• **Set exercise**
Faithfully return all lines, omitting every embedded picture.

:::

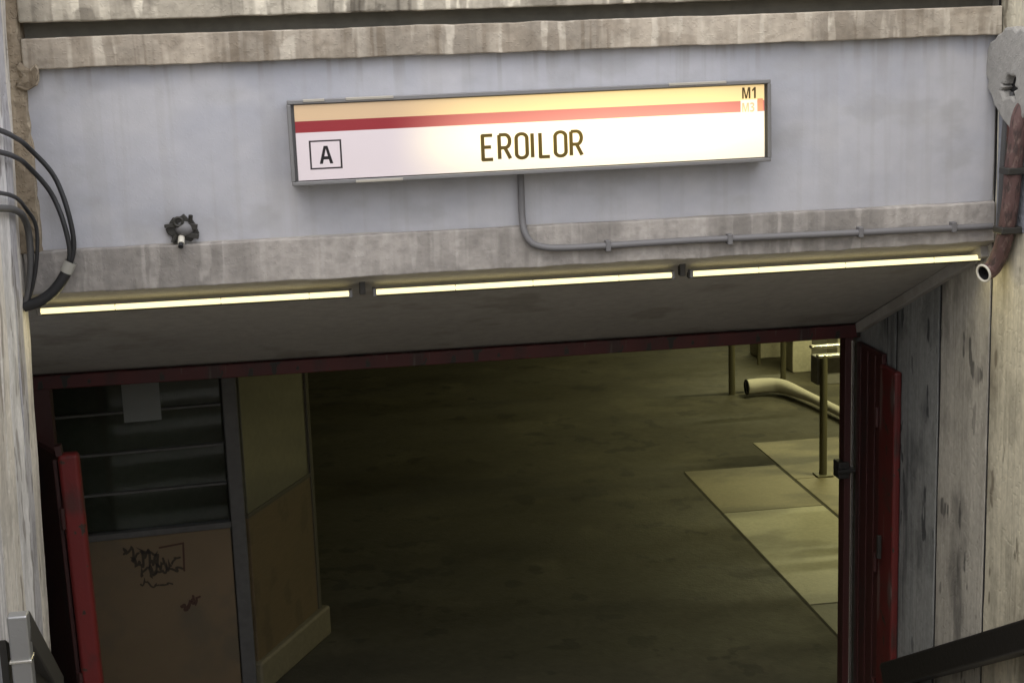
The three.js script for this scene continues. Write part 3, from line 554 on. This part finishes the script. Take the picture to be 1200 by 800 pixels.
{ // lamps added out of view on the hall ceiling to warm its floor
  const m = std({ color: lin(0.8, 0.8, 0.6), emissive: lin(1, 0.9, 0.5), emissiveIntensity: 4, roughness: 0.4 });
  for (const [x, z, I, label] of [[5.5, -5.4, 100, 'unseen tube lamp added on the hall ceiling above the pale slabs'], [5.9, -9.0, 95, 'unseen tube lamp added on the hall ceiling above the pale bent pipe'], [6.0, -13.0, 75, 'unseen tube lamp added on the hall ceiling beyond the specks on the floor']]) {
    const t = thing('added_ceiling_lamp', label, 'lamp', [x, 2.75, z], 'unseen tube lamps added on the hall ceiling');
    part('batten', box(-0.65, 0.65, -0.05, -0.002, -0.06, 0.06, 0.005), M.greyPaint, t);
    part('tube', bar([-0.6, -0.072, 0], [0.6, -0.072, 0], 0.018, 14), m, t);
    const l = new THREE.RectAreaLight(lin(1, 0.95, 0.5), I, 1.2, 0.09); l.position.set(0, -0.095, 0); t.add(l); l.lookAt(x, 0, z);
  }
}
// ---------------------------------------------------------------- handrails
{
  const t = thing('handrail', 'grey steel handrail post with dark rail sloping down beside the pale wall', 'handrail', [0, 0, 0]);
  part('newel', box(-0.862, -0.806, 1.0, 2.225, 1.66, 1.71, 0.006), M.steel, t);
  part('newel_cap', box(-0.866, -0.803, 2.085, 2.094, 1.656, 1.716, 0.003), M.bright, t);
  part('rail', beam([-0.83, 2.18, 1.67], [-0.93, 1.54, 0.62], 0.05, 0.09), M.darkMetal, t);
  part('infill_panel', (() => { const s = new THREE.Shape([[-1.66, 2.14], [-0.62, 1.49], [-0.62, 0.75], [-1.66, 1.25]].map((p) => new THREE.Vector2(...p))); const g = new THREE.ExtrudeGeometry(s, { depth: 0.02, bevelEnabled: false }); g.rotateY(Math.PI / 2); g.rotateY(0); g.translate(-0.9, 0, 0); return planar(g); })(), M.darkMetal, t);
}
{
  const t = thing('handrail', 'dark broad handrail sloping along the board-marked concrete wall', 'handrail', [0, 0, 0]);
  const sl = 0.546, y = (z) => 1.323 + (z - 0.378) * sl;
  part('rail', beam([2.825, y(3) - 0.06, 3], [2.825, y(-0.78) - 0.06, -0.78], 0.14, 0.12), M.wood, t);
  for (const z of [-0.6, 0.5, 1.6, 2.7]) part('bracket', beam([2.9, y(z) - 0.17, z], [2.83, y(z) - 0.1, z], 0.03, 0.03), M.darkMetal, t);
}
renderer.render(scene, camera);
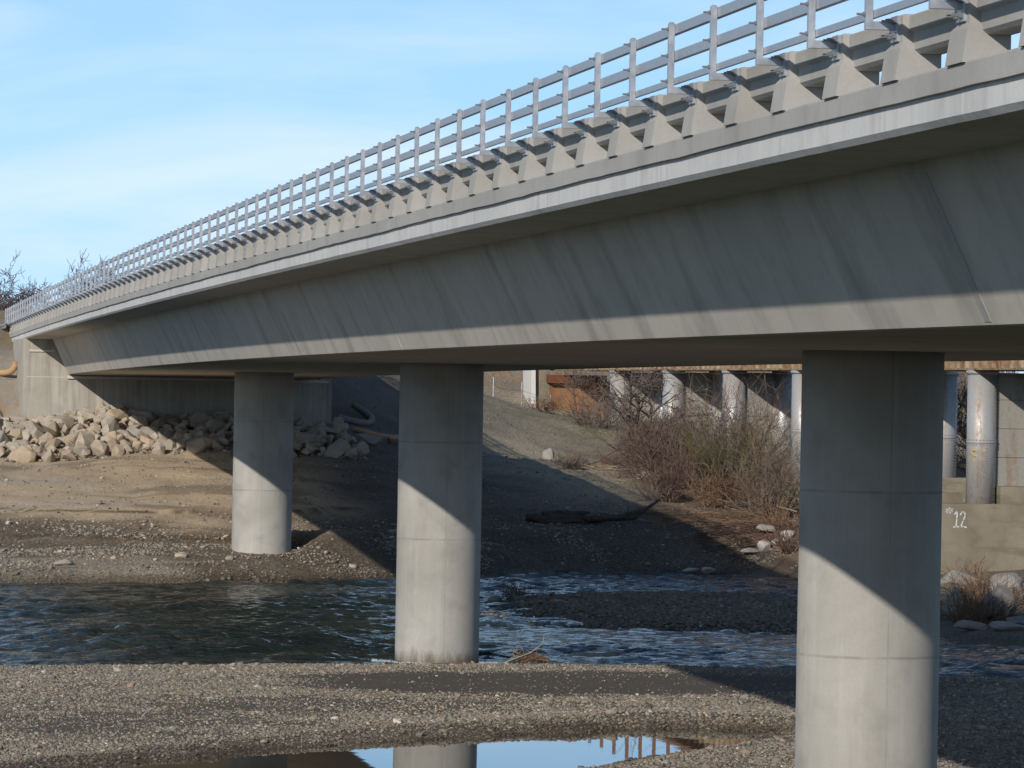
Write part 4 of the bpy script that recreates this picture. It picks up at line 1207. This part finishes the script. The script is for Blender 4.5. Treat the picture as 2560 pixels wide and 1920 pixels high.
# guardrail at the far end of the deck
gr = empty('guardrail', (8.0,197,8.1)); tag(gr, 'galvanised guardrail on timber posts at the far left end of the bridge', 'guardrail')
prof = [(-.04,8.58),(0.03,8.64),(-.04,8.70),(-.04,8.74),(0.03,8.80),(-.04,8.86)]
Vv, F = [], []
for y in (195.2, 200, 206, 214):
    for x, z in prof: Vv.append((7.82+x-0.006*(y-195)**1.3, y, z+0.05))
for j in range(3):
    for i in range(5): a = j*6+i; F.append((a, a+1, a+7, a+6))
o = mesh_obj('beam', Vv, F, M['galv'], gr); o.modifiers.new('thickness','SOLIDIFY').thickness = 0.012
for y in (196.3, 199.0, 202.0, 206.0):
    mb = MB(); x = 7.93-0.006*max(y-195,0)**1.3; mb.box(x, x+0.2, y-.1, y+.1, 7.6, 8.86); mb.build('timber_post', M['timber'], gr)
# chain link fence posts near the old abutment
for i, (x, y) in enumerate([(33.25,225.6),(35.1,228.3)]):
    fp = empty('fence_post', bz(x,y)); tag(fp, ['leftmost thin steel fence post on the grass slope','thin steel fence post right of the first, near the white pilaster'][i], 'fence post', 'fence posts by the old abutment')
    mb = MB(); z = hz(x,y); mb.tube([(x,y,z-.2),(x,y,z+1.45)], 0.028, 8); mb.build('post', M['galv'], fp)
    mb = MB(); mb.lathe([(0.034,z+1.45),(0.034,z+1.48),(0.012,z+1.51)], 8, (x,y)); mb.build('cap', M['galv'], fp)
fp = empty('fence_post', bz(36.7,229.4)); tag(fp, 'dark braced fence end post in front of the orange abutment', 'fence post', 'fence posts by the old abutment')
x, y = 36.75, 229.4; z = hz(x,y)
mb = MB(); mb.tube([(x,y,z-.2),(x,y,z+1.15)], 0.05, 8); mb.build('post', M['bolt'], fp)
mb = MB(); mb.tube([(x-.02,y-.03,z+.75),(x-0.75,y-0.2,z+0.05)], 0.03, 8); mb.build('brace', M['bolt'], fp)
mb = MB()
def sag(p0, p1, r=0.008, s=0.06):
    n = 8; mb.tube([(p0[0]+(p1[0]-p0[0])*k/n, p0[1]+(p1[1]-p0[1])*k/n, p0[2]+(p1[2]-p0[2])*k/n - s*4*(k/n)*(1-k/n)) for k in range(n+1)], r, 3, False)
for dz in (0.35, 0.7, 1.05):
    a = (33.25,225.6,hz(33.25,225.6)+dz); b = (35.1,228.3,hz(35.1,228.3)+dz); c = (36.75,229.4,hz(36.75,229.4)+dz)
    sag(a, b); sag(b, c)
o = mb.build('fence_wire', M['bolt']); tag(o, 'thin sagging wires strung between the fence posts', 'wire')
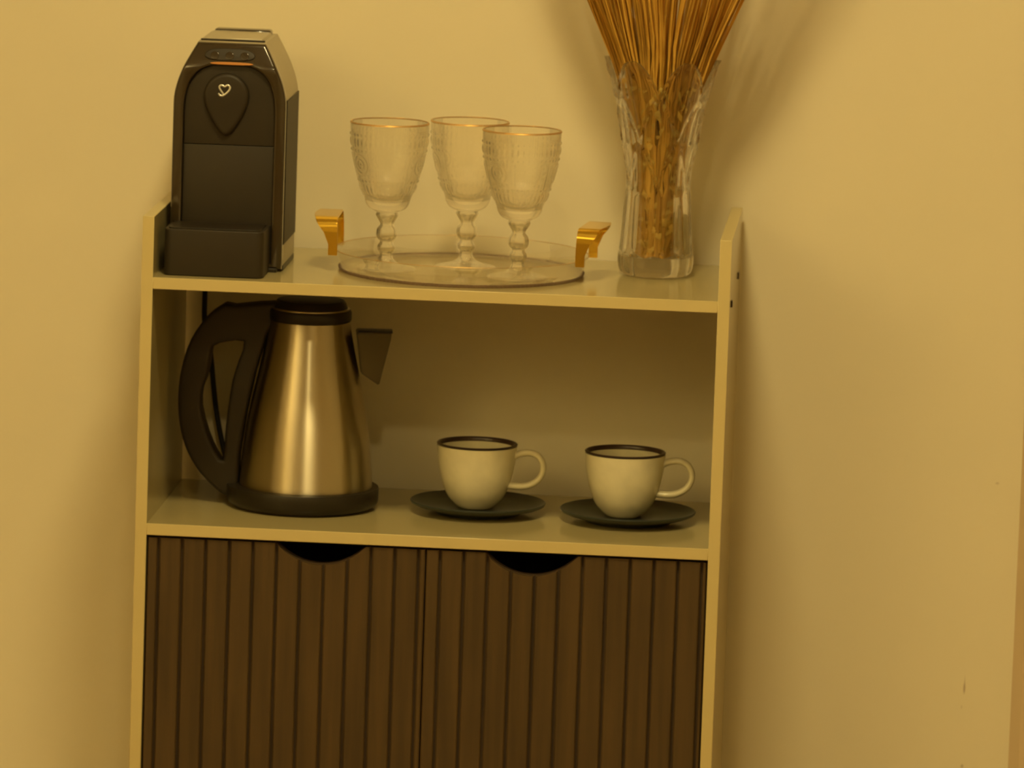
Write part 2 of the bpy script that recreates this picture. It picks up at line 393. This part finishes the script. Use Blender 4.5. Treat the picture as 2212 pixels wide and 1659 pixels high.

:::

• **The completed task**
The three.js script for this scene continues. Write part 3, from line 554 on. This part finishes the script. Take the picture to be 1200 by 800 pixels.
{ // lamps added out of view on the hall ceiling to warm its floor
  const m = std({ color: lin(0.8, 0.8, 0.6), emissive: lin(1, 0.9, 0.5), emissiveIntensity: 4, roughness: 0.4 });
  for (const [x, z, I, label] of [[5.5, -5.4, 100, 'unseen tube lamp added on the hall ceiling above the pale slabs'], [5.9, -9.0, 95, 'unseen tube lamp added on the hall ceiling above the pale bent pipe'], [6.0, -13.0, 75, 'unseen tube lamp added on the hall ceiling beyond the specks on the floor']]) {
    const t = thing('added_ceiling_lamp', label, 'lamp', [x, 2.75, z], 'unseen tube lamps added on the hall ceiling');
    part('batten', box(-0.65, 0.65, -0.05, -0.002, -0.06, 0.06, 0.005), M.greyPaint, t);
    part('tube', bar([-0.6, -0.072, 0], [0.6, -0.072, 0], 0.018, 14), m, t);
    const l = new THREE.RectAreaLight(lin(1, 0.95, 0.5), I, 1.2, 0.09); l.position.set(0, -0.095, 0); t.add(l); l.lookAt(x, 0, z);
  }
}
// ---------------------------------------------------------------- handrails
{
  const t = thing('handrail', 'grey steel handrail post with dark rail sloping down beside the pale wall', 'handrail', [0, 0, 0]);
  part('newel', box(-0.862, -0.806, 1.0, 2.225, 1.66, 1.71, 0.006), M.steel, t);
  part('newel_cap', box(-0.866, -0.803, 2.085, 2.094, 1.656, 1.716, 0.003), M.bright, t);
  part('rail', beam([-0.83, 2.18, 1.67], [-0.93, 1.54, 0.62], 0.05, 0.09), M.darkMetal, t);
  part('infill_panel', (() => { const s = new THREE.Shape([[-1.66, 2.14], [-0.62, 1.49], [-0.62, 0.75], [-1.66, 1.25]].map((p) => new THREE.Vector2(...p))); const g = new THREE.ExtrudeGeometry(s, { depth: 0.02, bevelEnabled: false }); g.rotateY(Math.PI / 2); g.rotateY(0); g.translate(-0.9, 0, 0); return planar(g); })(), M.darkMetal, t);
}
{
  const t = thing('handrail', 'dark broad handrail sloping along the board-marked concrete wall', 'handrail', [0, 0, 0]);
  const sl = 0.546, y = (z) => 1.323 + (z - 0.378) * sl;
  part('rail', beam([2.825, y(3) - 0.06, 3], [2.825, y(-0.78) - 0.06, -0.78], 0.14, 0.12), M.wood, t);
  for (const z of [-0.6, 0.5, 1.6, 2.7]) part('bracket', beam([2.9, y(z) - 0.17, z], [2.83, y(z) - 0.1, z], 0.03, 0.03), M.darkMetal, t);
}
renderer.render(scene, camera);
Write part 4 of the bpy script that recreates this picture. It picks up at line 1207. This part finishes the script. The script is for Blender 4.5. Treat the picture as 2560 pixels wide and 1920 pixels high.
# guardrail at the far end of the deck
gr = empty('guardrail', (8.0,197,8.1)); tag(gr, 'galvanised guardrail on timber posts at the far left end of the bridge', 'guardrail')
prof = [(-.04,8.58),(0.03,8.64),(-.04,8.70),(-.04,8.74),(0.03,8.80),(-.04,8.86)]
Vv, F = [], []
for y in (195.2, 200, 206, 214):
    for x, z in prof: Vv.append((7.82+x-0.006*(y-195)**1.3, y, z+0.05))
for j in range(3):
    for i in range(5): a = j*6+i; F.append((a, a+1, a+7, a+6))
o = mesh_obj('beam', Vv, F, M['galv'], gr); o.modifiers.new('thickness','SOLIDIFY').thickness = 0.012
for y in (196.3, 199.0, 202.0, 206.0):
    mb = MB(); x = 7.93-0.006*max(y-195,0)**1.3; mb.box(x, x+0.2, y-.1, y+.1, 7.6, 8.86); mb.build('timber_post', M['timber'], gr)
# chain link fence posts near the old abutment
for i, (x, y) in enumerate([(33.25,225.6),(35.1,228.3)]):
    fp = empty('fence_post', bz(x,y)); tag(fp, ['leftmost thin steel fence post on the grass slope','thin steel fence post right of the first, near the white pilaster'][i], 'fence post', 'fence posts by the old abutment')
    mb = MB(); z = hz(x,y); mb.tube([(x,y,z-.2),(x,y,z+1.45)], 0.028, 8); mb.build('post', M['galv'], fp)
    mb = MB(); mb.lathe([(0.034,z+1.45),(0.034,z+1.48),(0.012,z+1.51)], 8, (x,y)); mb.build('cap', M['galv'], fp)
fp = empty('fence_post', bz(36.7,229.4)); tag(fp, 'dark braced fence end post in front of the orange abutment', 'fence post', 'fence posts by the old abutment')
x, y = 36.75, 229.4; z = hz(x,y)
mb = MB(); mb.tube([(x,y,z-.2),(x,y,z+1.15)], 0.05, 8); mb.build('post', M['bolt'], fp)
mb = MB(); mb.tube([(x-.02,y-.03,z+.75),(x-0.75,y-0.2,z+0.05)], 0.03, 8); mb.build('brace', M['bolt'], fp)
mb = MB()
def sag(p0, p1, r=0.008, s=0.06):
    n = 8; mb.tube([(p0[0]+(p1[0]-p0[0])*k/n, p0[1]+(p1[1]-p0[1])*k/n, p0[2]+(p1[2]-p0[2])*k/n - s*4*(k/n)*(1-k/n)) for k in range(n+1)], r, 3, False)
for dz in (0.35, 0.7, 1.05):
    a = (33.25,225.6,hz(33.25,225.6)+dz); b = (35.1,228.3,hz(35.1,228.3)+dz); c = (36.75,229.4,hz(36.75,229.4)+dz)
    sag(a, b); sag(b, c)
o = mb.build('fence_wire', M['bolt']); tag(o, 'thin sagging wires strung between the fence posts', 'wire')
Write part 2 of the bpy script that recreates this picture. It picks up at line 393. This part finishes the script. Use Blender 4.5. Treat the picture as 2212 pixels wide and 1659 pixels high.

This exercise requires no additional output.